9.1.2 Inrichting binnen – en buitenruimte

De indeling en inrichting is op kinderen gericht. Het pand is ingedeeld in een aantal ruimtes. Bij binnenkomst is er aan de linkerkant een balie die bemand wordt door een of twee receptionistes. Tevens dient deze ruimte voor de administratie van Nuna Kinderopvang. De baliemedewerker en/of de administrateur opent de deur. Deze medewerkers zien door een camera wie er voor de deur staan. Tegenover de balie is de algemene toilet-, was- en serverruimte. Deze toilet is voor het personeel en gasten. Ook de BSO kinderen kunnen, onder toezicht, gebruikmaken van de algemene toilet. De kinderen van de dagopvang hebben een apart toilet/verschoonruimte. Deze ruimte is midden in het pand, voorzien van 2 ingangen zodat er door beide groepen gebruik gemaakt kan worden. De kantine en keuken voor personeel bevind zich naast de administratie.

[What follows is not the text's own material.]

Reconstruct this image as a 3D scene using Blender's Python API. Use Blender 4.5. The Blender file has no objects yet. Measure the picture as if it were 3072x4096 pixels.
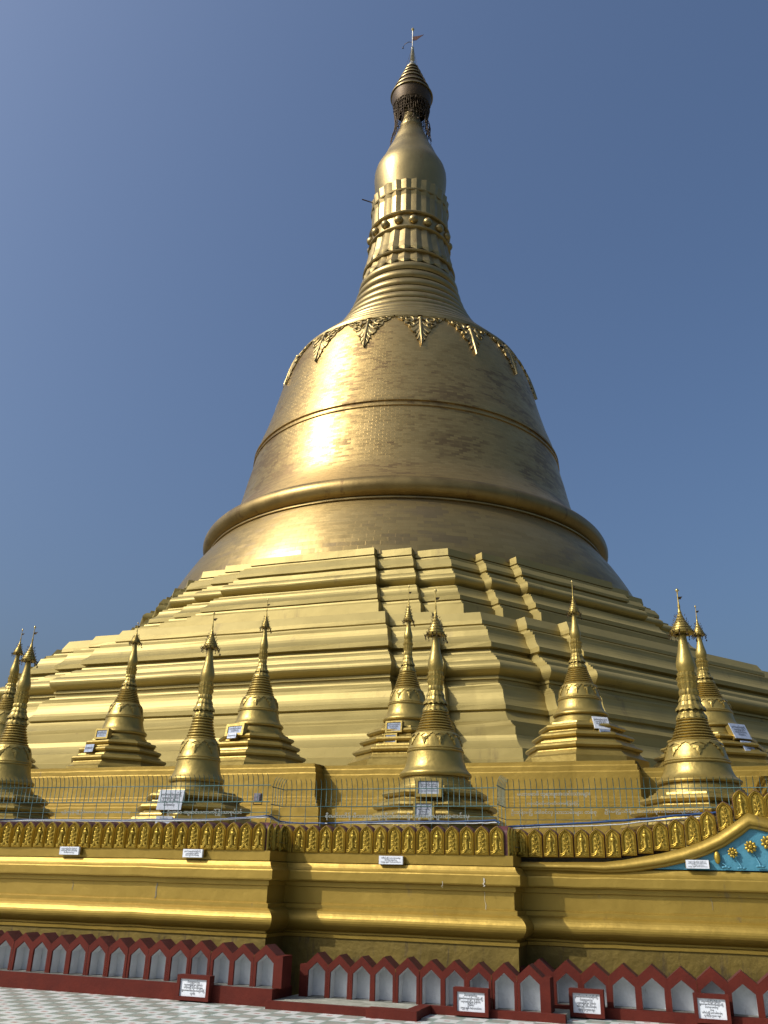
import bpy, math, random
import numpy as np
from mathutils import Vector, Matrix
random.seed(7)
PI=math.pi; TAU=2*PI; R=math.radians
SC=bpy.context.scene; COL=SC.collection

# ------------------------------------------------------------------ camera
CP,CR=R(23.32),R(1.519)
FW=Vector((0,math.cos(CP),math.sin(CP))); _r=Vector((1,0,0)); _u=Vector((0,-math.sin(CP),math.cos(CP)))
RT=_r*math.cos(CR)+_u*math.sin(CR); UP=_u*math.cos(CR)-_r*math.sin(CR)
EYE=1.6
cd=bpy.data.cameras.new('camera'); cam=bpy.data.objects.new('camera',cd); COL.objects.link(cam)
cd.sensor_fit='VERTICAL'; cd.sensor_height=36; cd.sensor_width=27; cd.lens=3464.6/4096*36
cd.clip_start=.1; cd.clip_end=6000
M=Matrix((RT,UP,-FW)).transposed().to_4x4(); M.translation=Vector((0,0,EYE)); cam.matrix_world=M
SC.camera=cam
# ------------------------------------------------------------------ light
SUN_AZ,SUN_EL=R(68),R(41)       # sun stands behind the camera to the left
SUND=Vector((-math.sin(SUN_AZ)*math.cos(SUN_EL),-math.cos(SUN_AZ)*math.cos(SUN_EL),math.sin(SUN_EL)))
w=bpy.data.worlds.new('World'); SC.world=w; w.use_nodes=True
nt=w.node_tree; sky=nt.nodes.new('ShaderNodeTexSky'); sky.sky_type='NISHITA'; sky.sun_disc=False
sky.sun_elevation=SUN_EL; sky.sun_rotation=PI+SUN_AZ; sky.air_density=1.2; sky.dust_density=8; sky.ozone_density=7.5; sky.altitude=0
bg=nt.nodes['Background']; bg.inputs[1].default_value=.135; nt.links.new(sky.outputs[0],bg.inputs[0])
sl=bpy.data.lights.new('sun','SUN'); sl.energy=4.2; sl.angle=R(.5); sl.color=(1,.95,.86)
so=bpy.data.objects.new('sun',sl); COL.objects.link(so); so.rotation_euler=(-SUND).to_track_quat('-Z','Y').to_euler(); so.location=SUND*200
SC.view_settings.view_transform='Standard'; SC.view_settings.look='None'; SC.view_settings.gamma=1; SC.view_settings.exposure=0

# ------------------------------------------------------------------ frames
A1=R(-19.47)
E1=Vector((math.cos(A1),math.sin(A1),0)); N1=Vector((-math.sin(A1),math.cos(A1),0))   # along the walls / away from viewer
def W(u,D,z): return E1*u+N1*D+Vector((0,0,z))
AX=Vector((math.sin(R(1.518))*55,math.cos(R(1.518))*55,0))
def px(x,y,D):                       # point of the wall-parallel plane at distance D seen at photo coordinate x,y
    d=FW+((x-1536)*RT-(y-2048)*UP)/3464.6
    P=d*(D/d.dot(N1)); return P.dot(E1), P.z+EYE

# ------------------------------------------------------------------ materials
def nodes(m): m.use_nodes=True; t=m.node_tree; return t,t.nodes,t.links,t.nodes['Principled BSDF']
def ramp(ns,c):
    r=ns.new('ShaderNodeValToRGB'); e=r.color_ramp.elements
    e[0].position,e[0].color=c[0][0],(*c[0][1],1); e[1].position,e[1].color=c[-1][0],(*c[-1][1],1)
    for p,k in c[1:-1]:
        q=e.new(p); q.color=(*k,1)
    return r
def paint(name,c1,c2,metal=0,rough=.5,scale=2.0,bump=.1,bscale=14,dirt=None,dscale=1.2,dlo=.62,streak=True,rvar=.12):
    m=bpy.data.materials.new(name); t,ns,L,b=nodes(m)
    tc=ns.new('ShaderNodeNewGeometry'); mp=ns.new('ShaderNodeMapping'); L.new(tc.outputs['Position'],mp.inputs[0])
    n1=ns.new('ShaderNodeTexNoise'); n1.inputs['Scale'].default_value=scale; n1.inputs['Detail'].default_value=6; n1.inputs['Roughness'].default_value=.65
    L.new(mp.outputs[0],n1.inputs[0])
    r1=ramp(ns,[(.3,c1),(.72,c2)]); L.new(n1.outputs[0],r1.inputs[0]); col=r1.outputs[0]
    if dirt:
        mp2=ns.new('ShaderNodeMapping'); L.new(tc.outputs['Position'],mp2.inputs[0]); mp2.inputs['Scale'].default_value=(1,1,.22 if streak else 1)
        n2=ns.new('ShaderNodeTexNoise'); n2.inputs['Scale'].default_value=dscale*4; n2.inputs['Detail'].default_value=8; n2.inputs['Roughness'].default_value=.7
        L.new(mp2.outputs[0],n2.inputs[0])
        r2=ramp(ns,[(dlo,(0,0,0)),(dlo+.13,(1,1,1))]); L.new(n2.outputs[0],r2.inputs[0])
        mx=ns.new('ShaderNodeMixRGB'); L.new(r2.outputs[0],mx.inputs[0]); L.new(col,mx.inputs[1]); mx.inputs[2].default_value=(*dirt,1); col=mx.outputs[0]
    L.new(col,b.inputs['Base Color']); b.inputs['Metallic'].default_value=metal
    ma=ns.new('ShaderNodeMapRange'); L.new(n1.outputs[0],ma.inputs[0]); ma.inputs[3].default_value=rough-rvar; ma.inputs[4].default_value=rough+rvar
    L.new(ma.outputs[0],b.inputs['Roughness'])
    if bump:
        n3=ns.new('ShaderNodeTexNoise'); n3.inputs['Scale'].default_value=bscale; n3.inputs['Detail'].default_value=4; L.new(mp.outputs[0],n3.inputs[0])
        bu=ns.new('ShaderNodeBump'); bu.inputs['Strength'].default_value=bump; bu.inputs['Distance'].default_value=.05
        L.new(n3.outputs[0],bu.inputs['Height']); L.new(bu.outputs[0],b.inputs['Normal'])
    return m
def dull(m,v=.15): m.node_tree.nodes['Principled BSDF'].inputs['Specular IOR Level'].default_value=v; return m
G_LOW=paint('gold_wall_paint',(.262,.172,.026),(.325,.219,.038),.58,.48,1.3,.2,5,dirt=(.17,.12,.05),dlo=.63,rvar=.05)
G_BASE_SHADE=paint('shaded_gold_base_paint',(.12,.085,.018),(.19,.135,.028),.6,.6,1.6,.3,8,dirt=(.07,.05,.025),dlo=.55,dscale=1.6)  # darker, streaky wall gold; the shade below the bulge is put into this colour
G_PET=paint('gold_relief_paint',(.33,.225,.03),(.42,.29,.045),.75,.42,3,.15,30)
G_TIER=paint('pale_gold_terrace_paint',(.27,.208,.062),(.33,.258,.082),.5,.52,.5,.18,1.6,dirt=(.19,.14,.05),dlo=.60,dscale=.25,rvar=.05)
G_STU=paint('gold_stupa_paint',(.28,.20,.048),(.36,.265,.072),.68,.40,2,.14,12,dirt=(.20,.14,.06),dlo=.62,dscale=1.5)
G_ROUGH=paint('old_gold_spire_leaf',(.28,.205,.082),(.35,.265,.11),.85,.40,.8,.12,6,dirt=(.26,.16,.06),dscale=.5,dlo=.58)
BRONZE=paint('dark_bronze',(.035,.021,.008),(.085,.052,.018),.6,.5,6,.3,20)
RIMG=paint('umbrella_rim_gold',(.5,.38,.14),(.62,.48,.2),.9,.3,5,0)
RED=paint('red_wall_paint',(.068,.011,.007),(.100,.017,.010),0,.8,4,.12,25,dirt=(.07,.02,.015),dlo=.66)
dull(RED); MAROON=paint('maroon_paint',(.055,.010,.010),(.085,.016,.016),0,.6,5,.2,20)
WHITE=paint('whitewash',(.50,.52,.53),(.64,.66,.67),0,.8,3,.2,20,dirt=(.10,.08,.07),dlo=.66,dscale=2.2)
SOOT=paint('sooty_cement',(.05,.05,.045),(.22,.22,.19),0,.8,9,.3,30)
CEMENT=paint('stained_cement',(.16,.16,.12),(.34,.34,.28),0,.85,5,.3,30)
BLUE=paint('turquoise_paint',(.04,.17,.24),(.055,.21,.29),0,.5,2,.2,14,dirt=(.03,.12,.22),dlo=.64)
MARBLE=paint('white_marble',(.52,.55,.60),(.68,.70,.73),0,.4,7,0)
SLATE=paint('grey_marble',(.22,.27,.36),(.33,.38,.48),0,.3,9,0)
STONE=paint('mid_grey_marble',(.26,.29,.34),(.38,.41,.46),0,.5,7,0)  # marble in a greyer, darker tone than the white boards
INK=paint('black_lettering',(.015,.015,.02),(.03,.03,.04),0,.6,5,0)
IRON=paint('teal_iron_paint',(.03,.08,.08),(.06,.13,.12),.1,.5,30,0)
STEEL=paint('grey_steel_letters',(.20,.22,.20),(.30,.32,.29),.3,.5,20,0)
HOSE=paint('blue_hose',(.01,.035,.10),(.02,.06,.16),0,.35,8,0)
PIPE=paint('pale_pipe',(.4,.42,.42),(.5,.52,.52),0,.45,8,0)
FLAG=paint('vane_copper',(.14,.07,.045),(.20,.10,.07),.5,.5,8,0)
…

Recht tegenover de ingang is de ruimte voor de BSO groep. Door middel van een tussendeur vanuit de BSO groep kom je terecht in een gang waar de slaapkamers zich bevinden. Wanneer je deze gang uitloopt kom je in de ruimte van de dagopvang. De dagopvang grenst aan de buitenspeelruimte. Deze is speciaal ingericht voor kinderen in de leeftijd van 0-4 jaar.

De kinderen van de BSO kunnen gebruik maken van het andere deel (grasveldje) van de tuin of kunnen onder toezicht van een pedagogisch medewerker op het grasveld achter het pand van Nuna Kinderopvang terecht. Wanneer het kind aantal het toelaat kunnen de dagopvang en BSO ook samen buiten spelen. Uiteraard altijd onder toezicht van de pedagogisch medewerkers.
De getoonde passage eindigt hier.